Tuesday, May 17, 2005

Rehabilitating Hitler?

In one of Gwynne Dyer's latest columns (published in late April) he asks if Hitler might not be rehabilitated after the generation that suffered under Nazism dies:
You don't think that could happen? Consider the way we now treat the "Corsican ogre", Napoleon Bonaparte. He has become a veritable industry for military historians, and is revered by half the population of France because he ruled the country at the height of its power and led the French to several dozen great military victories before his boundless ambition finally plunged them into total defeat. Nobody seems particularly perturbed by the fact that his wars caused the deaths of about four million people.

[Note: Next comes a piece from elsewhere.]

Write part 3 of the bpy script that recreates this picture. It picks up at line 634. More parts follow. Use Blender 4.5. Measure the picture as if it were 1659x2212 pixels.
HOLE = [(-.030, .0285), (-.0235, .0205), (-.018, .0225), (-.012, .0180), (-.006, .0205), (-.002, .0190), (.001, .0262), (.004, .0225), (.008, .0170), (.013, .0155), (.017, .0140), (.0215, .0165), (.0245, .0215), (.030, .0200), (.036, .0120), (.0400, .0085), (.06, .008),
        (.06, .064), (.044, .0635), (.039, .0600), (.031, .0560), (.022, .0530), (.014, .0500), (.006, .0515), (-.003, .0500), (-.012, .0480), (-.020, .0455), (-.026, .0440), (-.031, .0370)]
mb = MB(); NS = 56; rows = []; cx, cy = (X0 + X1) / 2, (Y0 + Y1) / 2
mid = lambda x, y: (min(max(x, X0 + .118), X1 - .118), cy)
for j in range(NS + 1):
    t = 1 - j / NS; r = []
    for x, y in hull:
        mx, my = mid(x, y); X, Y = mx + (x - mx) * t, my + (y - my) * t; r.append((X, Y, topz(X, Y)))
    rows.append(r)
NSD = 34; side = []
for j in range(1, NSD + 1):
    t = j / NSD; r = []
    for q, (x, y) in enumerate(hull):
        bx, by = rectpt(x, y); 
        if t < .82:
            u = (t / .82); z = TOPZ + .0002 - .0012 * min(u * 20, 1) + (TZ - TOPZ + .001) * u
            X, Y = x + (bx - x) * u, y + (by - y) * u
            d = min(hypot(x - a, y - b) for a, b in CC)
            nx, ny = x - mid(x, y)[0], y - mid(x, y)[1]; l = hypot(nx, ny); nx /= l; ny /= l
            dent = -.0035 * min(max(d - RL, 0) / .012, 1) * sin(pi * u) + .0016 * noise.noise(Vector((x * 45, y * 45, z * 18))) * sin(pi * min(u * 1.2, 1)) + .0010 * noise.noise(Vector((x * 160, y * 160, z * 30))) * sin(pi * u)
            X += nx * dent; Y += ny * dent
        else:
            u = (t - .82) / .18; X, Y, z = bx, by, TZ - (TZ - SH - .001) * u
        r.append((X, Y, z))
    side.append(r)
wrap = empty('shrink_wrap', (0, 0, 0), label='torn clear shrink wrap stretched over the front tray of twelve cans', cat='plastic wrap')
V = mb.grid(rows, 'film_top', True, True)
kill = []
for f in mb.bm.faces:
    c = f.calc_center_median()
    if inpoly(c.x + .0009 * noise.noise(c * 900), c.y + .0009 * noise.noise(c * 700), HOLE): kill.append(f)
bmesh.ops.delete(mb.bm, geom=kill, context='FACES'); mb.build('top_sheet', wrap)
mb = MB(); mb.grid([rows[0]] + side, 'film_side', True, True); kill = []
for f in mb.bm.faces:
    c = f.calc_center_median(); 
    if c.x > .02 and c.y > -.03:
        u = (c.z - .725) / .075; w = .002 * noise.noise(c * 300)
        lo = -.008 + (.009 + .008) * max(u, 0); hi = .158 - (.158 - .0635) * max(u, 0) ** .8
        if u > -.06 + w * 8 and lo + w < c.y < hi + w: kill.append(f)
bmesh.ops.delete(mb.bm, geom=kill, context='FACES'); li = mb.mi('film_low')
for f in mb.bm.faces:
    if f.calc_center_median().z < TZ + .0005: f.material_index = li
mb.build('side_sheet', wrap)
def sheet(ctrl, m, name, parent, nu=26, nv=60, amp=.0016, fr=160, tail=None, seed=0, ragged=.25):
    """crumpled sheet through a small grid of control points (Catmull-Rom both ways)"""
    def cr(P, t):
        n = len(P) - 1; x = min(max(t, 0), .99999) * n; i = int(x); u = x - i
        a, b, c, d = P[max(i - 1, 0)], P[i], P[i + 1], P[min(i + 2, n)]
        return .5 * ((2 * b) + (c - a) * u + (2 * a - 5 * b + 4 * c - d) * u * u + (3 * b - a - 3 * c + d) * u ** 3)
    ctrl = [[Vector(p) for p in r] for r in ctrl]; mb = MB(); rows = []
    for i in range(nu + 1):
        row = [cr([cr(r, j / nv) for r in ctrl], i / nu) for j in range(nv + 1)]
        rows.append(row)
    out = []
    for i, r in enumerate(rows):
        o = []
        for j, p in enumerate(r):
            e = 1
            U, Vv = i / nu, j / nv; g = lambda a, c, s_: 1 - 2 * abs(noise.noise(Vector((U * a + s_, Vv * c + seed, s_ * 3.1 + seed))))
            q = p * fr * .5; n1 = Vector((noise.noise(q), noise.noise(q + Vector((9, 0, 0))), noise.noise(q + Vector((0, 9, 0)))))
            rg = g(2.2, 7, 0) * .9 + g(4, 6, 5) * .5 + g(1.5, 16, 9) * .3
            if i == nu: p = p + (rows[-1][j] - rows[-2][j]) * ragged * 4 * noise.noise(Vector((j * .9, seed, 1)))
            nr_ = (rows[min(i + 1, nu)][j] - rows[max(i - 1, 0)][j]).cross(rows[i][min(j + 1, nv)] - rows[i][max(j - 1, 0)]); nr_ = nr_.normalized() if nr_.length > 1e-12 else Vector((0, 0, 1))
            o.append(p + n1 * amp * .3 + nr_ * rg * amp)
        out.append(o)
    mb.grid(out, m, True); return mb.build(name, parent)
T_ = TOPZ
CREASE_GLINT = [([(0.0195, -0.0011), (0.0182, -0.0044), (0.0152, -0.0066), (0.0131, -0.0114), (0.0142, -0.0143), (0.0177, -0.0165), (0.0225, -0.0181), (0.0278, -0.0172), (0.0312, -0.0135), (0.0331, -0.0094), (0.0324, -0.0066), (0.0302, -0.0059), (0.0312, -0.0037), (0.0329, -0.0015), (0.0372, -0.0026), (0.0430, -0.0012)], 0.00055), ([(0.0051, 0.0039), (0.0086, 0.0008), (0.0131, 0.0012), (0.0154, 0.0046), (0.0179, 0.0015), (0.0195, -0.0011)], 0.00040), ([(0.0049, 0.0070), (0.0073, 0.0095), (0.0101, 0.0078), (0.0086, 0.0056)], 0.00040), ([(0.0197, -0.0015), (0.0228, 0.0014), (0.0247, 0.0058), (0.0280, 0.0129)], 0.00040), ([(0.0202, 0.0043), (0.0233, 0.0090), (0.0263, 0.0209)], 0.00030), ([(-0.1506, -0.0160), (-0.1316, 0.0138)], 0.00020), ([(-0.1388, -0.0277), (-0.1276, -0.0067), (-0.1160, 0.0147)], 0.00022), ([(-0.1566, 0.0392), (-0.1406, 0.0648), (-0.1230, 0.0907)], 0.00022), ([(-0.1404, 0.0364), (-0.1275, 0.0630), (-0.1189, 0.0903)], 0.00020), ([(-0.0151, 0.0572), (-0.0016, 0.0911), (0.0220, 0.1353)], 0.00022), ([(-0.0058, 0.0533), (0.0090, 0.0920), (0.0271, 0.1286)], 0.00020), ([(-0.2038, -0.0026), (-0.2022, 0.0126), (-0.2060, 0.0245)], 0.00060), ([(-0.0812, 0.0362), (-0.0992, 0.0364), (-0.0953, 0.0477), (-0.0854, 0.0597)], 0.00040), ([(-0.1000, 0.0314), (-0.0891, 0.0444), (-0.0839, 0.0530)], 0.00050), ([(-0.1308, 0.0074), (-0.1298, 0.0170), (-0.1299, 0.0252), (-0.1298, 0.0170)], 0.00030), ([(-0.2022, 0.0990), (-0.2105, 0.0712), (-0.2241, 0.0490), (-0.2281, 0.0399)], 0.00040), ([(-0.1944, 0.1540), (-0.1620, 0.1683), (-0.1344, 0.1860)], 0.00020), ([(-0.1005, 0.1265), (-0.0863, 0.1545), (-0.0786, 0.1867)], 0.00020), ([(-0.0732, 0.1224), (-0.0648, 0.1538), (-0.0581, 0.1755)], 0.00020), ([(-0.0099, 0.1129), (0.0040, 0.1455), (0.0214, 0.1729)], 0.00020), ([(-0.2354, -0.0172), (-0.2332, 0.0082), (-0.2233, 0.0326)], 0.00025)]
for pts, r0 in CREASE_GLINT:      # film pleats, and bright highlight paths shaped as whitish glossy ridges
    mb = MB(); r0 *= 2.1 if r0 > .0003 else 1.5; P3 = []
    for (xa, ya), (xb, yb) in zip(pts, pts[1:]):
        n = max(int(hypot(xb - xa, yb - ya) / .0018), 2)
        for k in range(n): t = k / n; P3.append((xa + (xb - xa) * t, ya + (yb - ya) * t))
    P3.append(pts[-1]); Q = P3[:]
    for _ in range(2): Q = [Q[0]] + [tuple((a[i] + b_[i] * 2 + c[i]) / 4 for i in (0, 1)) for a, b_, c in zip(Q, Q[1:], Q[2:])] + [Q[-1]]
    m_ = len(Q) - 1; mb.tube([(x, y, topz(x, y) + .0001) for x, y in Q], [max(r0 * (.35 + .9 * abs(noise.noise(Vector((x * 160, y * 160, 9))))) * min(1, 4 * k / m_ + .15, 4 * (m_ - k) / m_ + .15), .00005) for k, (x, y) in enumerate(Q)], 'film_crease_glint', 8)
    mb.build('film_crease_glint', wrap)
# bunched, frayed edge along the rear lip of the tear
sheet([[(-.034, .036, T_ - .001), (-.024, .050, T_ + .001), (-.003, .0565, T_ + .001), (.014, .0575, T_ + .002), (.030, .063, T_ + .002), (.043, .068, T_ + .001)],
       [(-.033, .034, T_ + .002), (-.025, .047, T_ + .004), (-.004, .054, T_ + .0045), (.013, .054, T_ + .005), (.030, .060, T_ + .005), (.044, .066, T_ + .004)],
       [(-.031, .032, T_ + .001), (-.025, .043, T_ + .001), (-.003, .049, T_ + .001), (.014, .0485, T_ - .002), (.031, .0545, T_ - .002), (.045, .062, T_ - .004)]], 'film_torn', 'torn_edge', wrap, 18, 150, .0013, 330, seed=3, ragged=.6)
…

That is a far smaller number than the thirty million or so deaths that Hitler was responsible for, but Europe's population was a great deal smaller in Napoleon's heyday. Europeans actually stood about the same chance of dying as a result of Napoleon's actions at the height of his power in 1808 as they did from Hitler's actions in 1943 -- and Napoleon has been forgiven by history. So if all of those who died in Hitler's war are soon to enter the same weightless category of the long-dead, what is to keep history from forgiving him, too?
Well, the one thing that might do it is film. The US Civil war has long held a tighter grip on American memory because of the fact that early cameras documented the battlefields of the time, whereas the Revolutionary war has often taken second place in people's memory because all accounts were written, not pictorial. World War II has had an even tighter grip on memory, largely because of historical proximity, but also - I would argue - because of the ubiquity of motion pictures capturing much of the action. Like real memories, they don't even need to actually correspond to reality - the famous flag-raising at Iwo Jima is emblematic of the war, but how many people my age (24) know where Iwo Jima is, or that it was the Marines who raised the flag? The image transcends historical facts, and represents hard-won victory - even though the flag raising happened at the beginning of the battle for Iwo Jima, more than a month before the fighting ended on that island.

Conversely, the two Iraq wars are liable to have a far "looser" grip on people's memory - I'm sure there's plenty of video out there, but the Pentagon isn't exactly playing nice with it. And aside from Saddam's statue, or "Mission Accomplished", can you name a single notable image from the latest war?